Winter Olympics, the numbers that count

Versatility is the name of the game: the Winter Olympics feature 14 different sports with over 60 different events. To win the Olympics outright requires more than excellence in some sports or events.
Overall winners USA, a close race it was with Canada, second by only 0,9% of the total weighted points, won outright only 3 sports, and none of them a major one: the Nordic Combined, Snowboarding and Figure Skating. But they ranked in the top 3 in 7 out of 14 sports, and in the top 5 in 9 out of 14 sports.
Canada too won outright in 3 sports (Ice Hockey, Curling and Freestyle Skiing) and showed enough versatility to reach the top 3 in 7 out of 14 sports, like the USA, but could go no further.
Germany won the daredevils’ disciplines of Bobsleigh, Luge and Skeleton, but made it into the top 3 in only 5 out of 14 sports.
Different sports for different folks: Vancouver celebrated 8 different winning nations for 14 different sports. In descending order according to the weighted points value of the sport, here are the winners (in parenthesis, % of total weighted points gone to the sport):
  1. Alpine Skiing (19,2%): AUSTRIA
  2. Cross Country Skiing (17,3%): NORWAY
  3. Biathlon (9,6%): RUSSIA
  4. Short Track (7,7%): SOUTH KOREA
  5. Snowboarding (5,8%): USA
  6. Speed Skating (5,8%): NETHERLANDS
  7. Freestyle Skiing (5,8%): CANADA
  8. Figure Skating (4,3%): USA
  9.  Ski Jumping (2,9%): AUSTRIA
  10. Bobsleigh: GERMANY
  11. Luge: GERMANY
  12. Skeleton: GERMANY
  13. Ice Hockey: CANADA
  14. Nordic Combined: USA
  15. Curling: CANADA
Winter Countries: traditionally dominant in winter sports, the Alpine countries of Europe suffered a severe blow in Vancouver: Austria only, 5th overall, made a decent showing, while the games were barely passable for Switzerland (8th), and definitely disastrous for France (10th) and Italy (12th).
The North American continent stole the show with first and second place, Germany, only marginally an Alpine country, came in powerfully in 3rd place and Norway, which was second midway through the Games, finished a very respectable 4th. The remaining top 10 places went to Sweden, Russia and Finland, confirming the trend towards nations of the far North.

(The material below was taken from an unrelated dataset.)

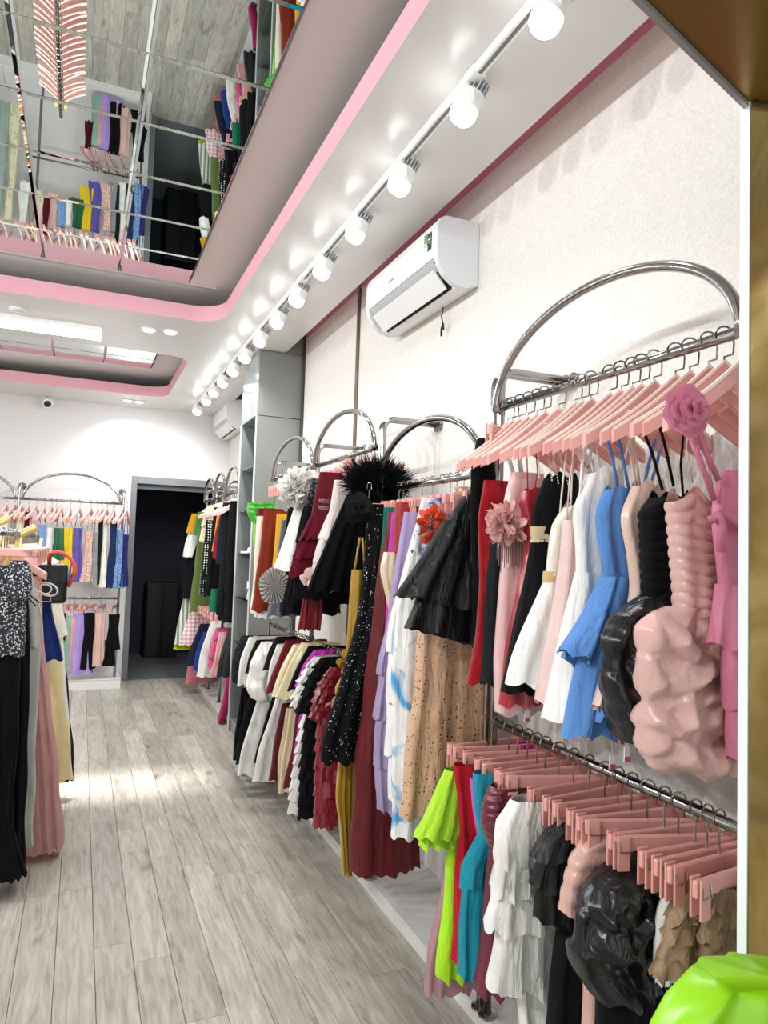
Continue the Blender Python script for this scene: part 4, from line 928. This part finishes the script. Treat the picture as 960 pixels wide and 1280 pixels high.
g = third('tulle_dress', 'short burgundy tulle dress with sequin letters on the bust', 'dress', 3.2, [
    ('bodice', [(590, 400, 450), (630, 392, 450), (650, 388, 450)], fab('5c0c1c', 'velvet'), dict(folds=2, amp=.006, t=(.026, .03))),
    ('skirt', [(645, 388, 452), (680, 374, 456), (715, 364, 458)], fab('641024', 'tulle'), dict(tiers=3, folds=8, amp=.018, t=(.035, .06))),
    ('lining', [(705, 368, 458), (748, 366, 458)], fab('141417', 'tulle'), dict(folds=8, amp=.016, t=(.03, .055)))])
q = at(404, 626, 3.15)
m = MB()
for r_, nn in ((0, 3), (1, 3)):
    for i in range(nn):
        x, z = q[0] - .012 + i * .018, q[1] - r_ * .032
        for kx, kz in ((0, 0), (.005, .006), (-.005, -.006), (.005, -.006), (-.005, .006)): m.lathe([(.0003, -.0015), (.0018, 0), (.0003, .0015)], (x + kx - RX, 3.16 - 3.2, z + kz - g.location[2]), (0, 1, 0), 5)
m.build('sequin_letters', plain('silver_sequin', 'e8e8ec', .2, .6), g, kind='stuff')
third('lace_dress', 'short black lace dress between burgundy tulle and white feathers', 'dress', 3.36, [
    ('bodice', [(598, 390, 432), (640, 380, 432)], fab('141519', 'lace', '55565c'), dict(folds=2, amp=.006, t=(.025, .03))),
    ('skirt', [(632, 380, 434), (690, 370, 436), (745, 362, 438)], fab('141519', 'tulle'), dict(tiers=3, folds=8, amp=.014, t=(.03, .05)))])
third('sheath_dress', 'black sheath dress below the short white feather dress', 'dress', 3.46, [('skirt', [(620, 384, 425), (700, 366, 425), (768, 350, 425)], blk, dict(folds=3, amp=.01, t=(.02, .04)))])
g = third('feather_dress', 'white satin A-line dress with ruffled petal bust', 'dress', 3.56, [
    ('bodice', [(600, 378, 412), (640, 368, 414)], fab('f4efe8', 'satin'), dict(folds=2, amp=.005, t=(.025, .03))),
    ('skirt', [(632, 369, 414), (670, 356, 416), (712, 343, 418)], fab('f4efe8', 'satin'), dict(folds=3, amp=.012, t=(.03, .06)))])
q = at(371, 611, 3.53); blades('petals', (q[0] + .01, 3.52, q[1]), .075, .035, .085, 380, .04, .016, fab('f2efe8', 'tulle'), g, 41, 0, True)
g = third('fan_dress', 'short black dress with large pleated silver fan at the side', 'dress', 3.74, [
    ('skirt', [(620, 362, 402), (700, 352, 402), (765, 349, 402)], blk, dict(folds=3, amp=.01, t=(.02, .04)))])
q = at(343, 732, 3.68); m = MB(); vs, fs = [(q[0] - RX, 3.68 - 3.74, q[1] - g.location[2])], []
for k in range(48):
    a = 2 * math.pi * k / 48; rr = .098 * (1 + .04 * math.sin(5 * a)); vs.append((q[0] - RX + rr * .85 * math.cos(a), 3.68 - 3.74 + (.012 if k % 2 else -.012), q[1] - g.location[2] + rr * math.sin(a)))
    fs.append((0, 1 + k, 1 + (k + 1) % 48))
mesh_obj('pleated_fan', vs, fs, fab('b9b6b0', 'satin'), g)
third('cocktail_dress', 'grey blue dress half hidden behind the silver fan', 'dress', 3.86, [('skirt', [(650, 352, 392), (720, 344, 392), (770, 334, 392)], fab('6a7078'), dict(folds=3, amp=.01, t=(.02, .04)))])
third('yellow_dress', 'golden yellow dress behind the rust coloured one', 'dress', 4.06, [('skirt', [(642, 346, 380), (700, 342, 380), (745, 338, 380)], fab('d8a838'), dict(folds=3, amp=.01, t=(.02, .04)))])
third('aline_dress', 'rust orange A-line dress with white hem lining', 'dress', 4.2, [
    ('skirt', [(638, 330, 368), (680, 326, 368), (730, 319, 368), (764, 314, 368)], fab('7a2a14'), dict(folds=3, amp=.01, t=(.022, .05))),
    ('lining', [(755, 318, 366), (772, 317, 366)], wht, dict(folds=5, amp=.01, t=(.02, .04)))], hang='clip')
third('satin_dress', 'cream satin dress behind the rust orange dress', 'dress', 4.3, [('skirt', [(645, 321, 360), (700, 318, 360), (765, 313, 360)], fab('e6dcc8', 'satin'), dict(folds=3, amp=.01, t=(.02, .04)))], hang='clip')
third('lime_dress', 'bright green satin dress with twisted collar beside the grey column', 'dress', 4.42, [
    ('collar', [(628, 310, 345), (640, 309, 345), (655, 317, 345)], fab('3cae24', 'satin'), dict(folds=3, amp=.014, t=(.03, .03), ruche=.012, rp=.03, step=.008)),
    ('skirt', [(650, 317, 350), (700, 317, 352), (735, 317, 352)], fab('8fe05c', 'satin'), dict(folds=3, amp=.01, t=(.02, .03)))], hang='clip')
third('wine_dress', 'wine red dress between the green and rust dresses', 'dress', 4.36, [('skirt', [(635, 322, 355), (680, 322, 355), (720, 321, 355)], fab('6e1424'), dict(folds=3, amp=.01, t=(.02, .03)))], hang='clip')
third('scarlet_dress', 'scarlet red chiffon dress hanging low behind the black hems', 'dress', 3.3, [('skirt', [(700, 386, 406), (740, 379, 403), (787, 372, 400)], fab('8e0c14', 'organza'), dict(folds=4, amp=.012, t=(.02, .03)))], hang=None)
for i, y in enumerate((3.0, 3.13, 3.27, 3.42, 3.68, 3.95, 4.13, 4.5, 4.58)):
    hanger((RX, y, RZ), hword(y, i, 'the third upper rail'), random.uniform(-.12, .12), 0, 'spare hangers on the third and fourth racks', True, .55)

# --- third and fourth racks, lower rail: two piece sets fanned along the rail
G4 = 'two piece sets on the lower rail of the third and fourth racks'
def setp(name, desc, Y, top, skirt, ct, cs, o1={}, o2={}, hang='shoulder'):
    return garment(name, desc, 'outfit', Y, G4, [('top', top, ct, dict(folds=4, amp=.012, t=(.03, .045), dy=-.012) | o1), ('skirt', skirt, cs, dict(folds=4, amp=.014, t=(.025, .05)) | o2)], hz=LZ, hang=hang)
k_ = fab('0b0c0e'); w_ = fab('f1efea')
setp('ruffle_set', 'red ruffled set of top and tiered skirt', 3.08, [(833, 412, 470), (860, 396, 470), (895, 388, 470)], [(880, 400, 470), (950, 396, 470), (1028, 394, 470)], fab('7a0c1a', 'satin'), fab('860f22', 'satin'), dict(tiers=6, folds=10, amp=.012), dict(tiers=8, folds=11, amp=.012, t=(.035, .05)))
setp('ruffle_set', 'black ruffled set of top and tiered skirt', 3.19, [(822, 400, 460), (850, 384, 460), (888, 371, 460)], [(890, 385, 460), (950, 378, 460), (1018, 374, 460)], k_, k_, dict(tiers=6, folds=10, amp=.012), dict(tiers=8, folds=11, amp=.012, t=(.035, .05)))
setp('ruffle_set', 'white ruffled set of top and tiered skirt', 3.30, [(820, 392, 450), (850, 374, 450), (880, 364, 450)], [(892, 380, 450), (950, 370, 450), (1012, 362, 450)], w_, w_, dict(tiers=6, folds=10, amp=.012), dict(tiers=8, folds=11, amp=.01, t=(.03, .045)))
setp('two_piece', 'magenta blouse and skirt set', 3.40, [(812, 392, 440), (830, 378, 440), (860, 366, 440)], [(880, 376, 440), (940, 368, 440), (990, 361, 440)], fab('c43cae'), fab('b8309c'))
setp('two_piece', 'black jacket over a brown skirt, right of the cream pair', 3.50, [(808, 384, 432), (830, 372, 432), (862, 357, 432)], [(880, 372, 432), (940, 364, 432), (985, 355, 432)], k_, fab('5a2024'))
setp('two_piece', 'cream jacket and pale skirt, right one of the cream pair', 3.60, [(803, 376, 424), (830, 360, 424), (872, 344, 424)], [(885, 362, 424), (940, 354, 424), (990, 347, 424)], fab('ead9a8', 'satin'), fab('dcc8a0', 'satin'))
setp('two_piece', 'cream jacket and beige skirt, left one of the cream pair', 3.70, [(805, 366, 416), (830, 352, 416), (868, 339, 416)], [(885, 358, 416), (940, 349, 416), (984, 346, 416)], fab('e8dcb4', 'satin'), fab('cdb890', 'satin'))
setp('two_piece', 'burgundy velvet jacket and skirt with black frilled hem', 3.82, [(800, 356, 408), (830, 344, 408), (866, 330, 408)], [(880, 352, 408), (930, 342, 408), (975, 335, 408)], fab('6c1822', 'velvet'), fab('5e1a26', 'velvet'))
setp('two_piece', 'white blouse with narrow white skirt and frilled hem', 3.94, [(805, 346, 400), (830, 336, 400), (862, 334, 400)], [(872, 345, 400), (930, 326, 400), (976, 314, 400)], w_, w_, {}, dict(folds=5, amp=.016))
setp('two_piece', 'black flared jacket and skirt between two white sets', 4.08, [(796, 345, 392), (812, 336, 392), (838, 327, 392)], [(872, 340, 392), (910, 328, 392), (952, 318, 392)], k_, k_)
setp('two_piece', 'white set with big puffed top and long white skirt', 4.20, [(802, 326, 384), (830, 312, 384), (858, 308, 384), (874, 314, 384)], [(868, 324, 384), (910, 310, 384), (968, 295, 384)], fab('f1efe8', 'satin'), w_, dict(t=(.04, .05), step=.008, nu=90, domes=9, dh=.02), dict(amp=.02), hang='clip')
setp('two_piece', 'black top with white trim over black trousers', 4.33, [(800, 320, 376), (820, 310, 376), (842, 306, 376)], [(868, 312, 376), (910, 300, 376), (955, 294, 376)], k_, k_, hang='clip')
setp('two_piece', 'plain white top second from the column on the lower rail', 4.45, [(796, 311, 368), (825, 299, 368), (856, 297, 368)], [(868, 306, 368), (900, 304, 368), (950, 292, 368)], w_, k_, hang='clip')
setp('two_piece', 'black top with puffed sleeve next to the grey column', 4.57, [(795, 302, 360), (815, 292, 360), (835, 289, 360), (852, 291, 360)], [(860, 302, 360), (900, 296, 360), (948, 290, 360)], fab('1b1c20', 'lace', '2c2e34'), k_, dict(puff=.012, t=(.04, .05)), hang='clip')
for i, y in enumerate((3.03, 3.14, 3.25, 3.35, 3.45, 3.55, 3.65, 3.76, 3.88, 4.0, 4.14)):
    hanger((RX, y, LZ), hword(y, i, 'the third lower rail'), random.uniform(-.05, .05), 0, 'spare hangers on the lower rail of the third rack')

# --- racks beyond the column
G5 = 'clothes on the racks beyond the grey column'
def farr(name, desc, cat, Y, part, rows, mat, hz=RZ, hang='shoulder', **o):
    return garment(name, desc, cat, Y, G5, [(part, rows, mat, dict(folds=4, amp=.012, t=(.025, .045), nu=28, step=.04) | o)], hz=hz, hang=hang)
farr('black_trousers', 'black trousers nearest the grey column on the far racks', 'trousers', 5.88, 'legs', [(626, 287, 320), (700, 283, 320), (778, 279, 320)], k_)
farr('black_coat', 'long black coat second from the column on the far racks', 'coat', 6.0, 'body', [(628, 282, 312), (700, 276, 312), (775, 269, 312)], fab('0e1014'))
farr('white_trousers', 'white narrow trousers between black coats on the far racks', 'trousers', 6.0, 'legs', [(640, 289, 300), (690, 289, 300), (728, 287, 298)], w_, hang=None, dy=-.05)
farr('navy_jacket', 'dark navy cropped jacket on the far racks', 'jacket', 6.15, 'body', [(628, 279, 305), (660, 273, 305), (704, 269, 305)], fab('171c2c'))
farr('red_dress', 'dark red dress left of the navy jacket', 'dress', 6.3, 'body', [(640, 276, 300), (665, 269, 300), (698, 265, 300)], fab('8c1826'))
farr('orange_dress', 'amber yellow dress with long narrow tie', 'dress', 6.42, 'body', [(634, 273, 296), (665, 268, 296), (690, 265, 296)], fab('d8963a'))
farr('black_dress', 'black dress with longer hem left of the amber dress', 'dress', 6.52, 'body', [(634, 268, 292), (690, 262, 292), (745, 255, 292)], k_)
farr('teal_skirt', 'emerald green skirt showing under the black dresses', 'skirt', 6.3, 'body', [(736, 264, 288), (768, 261, 288)], fab('126a4c'), hang=None)
farr('dotted_dress', 'black dress with white dots all over', 'dress', 6.72, 'body', [(650, 258, 284), (700, 253, 284), (744, 249, 284)], fab('121215', 'dots'))
farr('lace_blouse', 'cream lace blouse with ruffled front above the dotted dress', 'blouse', 6.8, 'body', [(632, 259, 282), (650, 254, 282), (672, 251, 282)], fab('e8d8a8', 'lace', 'f4ecd0'), tiers=2)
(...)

No one was surprised that no African nation scored points, but who would have bet on the Aussies snatching 74 weighted points and finishing ahead of the Ukraine, Denmark or Great Britain, among others?
Ladies and Gentlemen: Men events accounted for 19% more of weighted points than the Ladies’, and one reason why Germany did not rank higher is because it finished only 6th in the Men’s ranking, while it came 1st, narrowly, in the Ladies. The USA on the other hand showed all their versatility by winning the Men and coming 2nd in the Ladies ranking. Witness to the fact that it was a close race, hosts Canada were 2nd in the Men and 3rd in the Ladies.